Wednesday, August 29, 2007

tears meant nothing at this point of time. final breakdown.

sometimes, even when one has a clear mind of what to do, what to be achieved, what to be planned ahead, they will still end up not being able to complete task planned.

It is what happened to me today.

I planned to do at least 4 final prints by today, and i ended up doing nothing but crying. Silly siah? i actually ponned the whole day, the whole day, to do art and because of the inefficiency of the art teachers i ended up doing nothing today. Holy shit, then i was at one point so angry with mr lee that i dashed down the stairs like a ghost and heard from xinni that i freaked out jianhao, well, sorry then but...not my fault...i was really really super depressed. anyway...then i went into darkrm to take my file, still with the "hell pissed" face, and then all of them were shocked to see me, and ms chan actually asked" what's wrong wang mo?" (think they were having exco meeting), i totally ignored her. i was realli pissed.
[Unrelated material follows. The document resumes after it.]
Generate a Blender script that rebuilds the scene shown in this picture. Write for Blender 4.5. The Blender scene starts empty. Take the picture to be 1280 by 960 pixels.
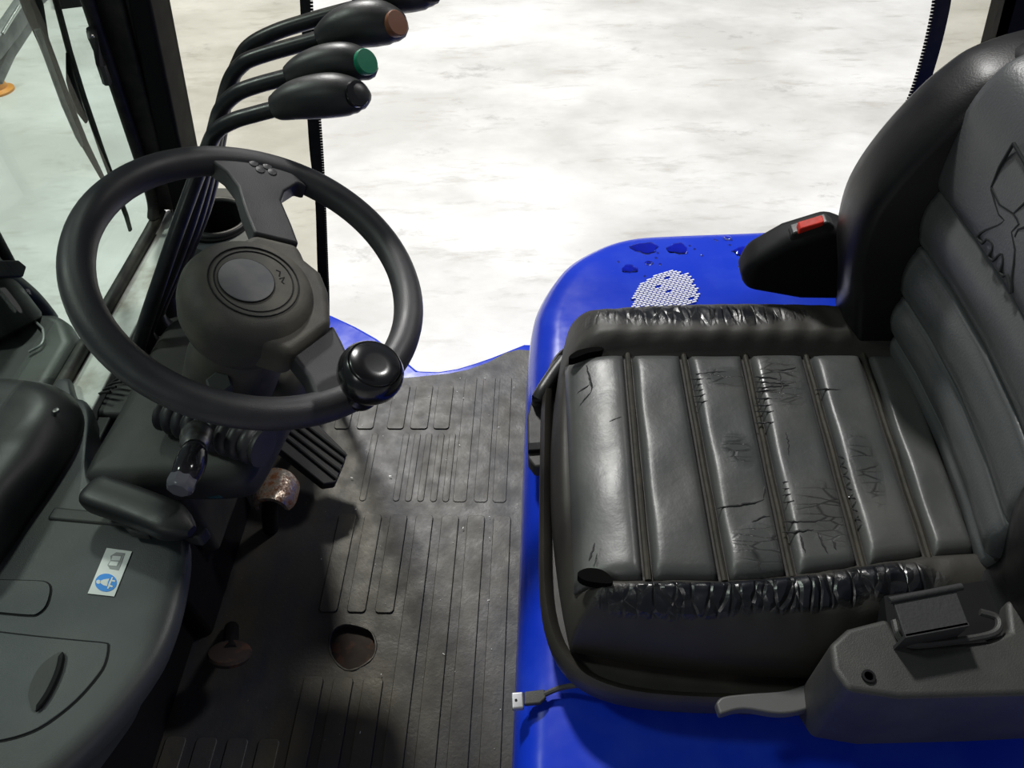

ms lu is simply very biased and self centered, she's the ultimate kind, everyday rushes off to do her own things, not committed to be tcher at all,yeah, she's here only because she has to serve her 6 yrs bond.

ms chan is much nicer, more caring, but sometimes, she thinks to simply, she thinks that i cried because i was stressed. NO! i cried because i felt that it is unfair!

mr lee is juz a fat guy who can be rather funny at times but altogether a big lazy ass who's hard to catch and hard to argue with and hard to deal with and hard to work with and...gosh...im gona cry again...

and hate shen jiayi...he juz walked past like nothing's happened while i was crying like hell juz now.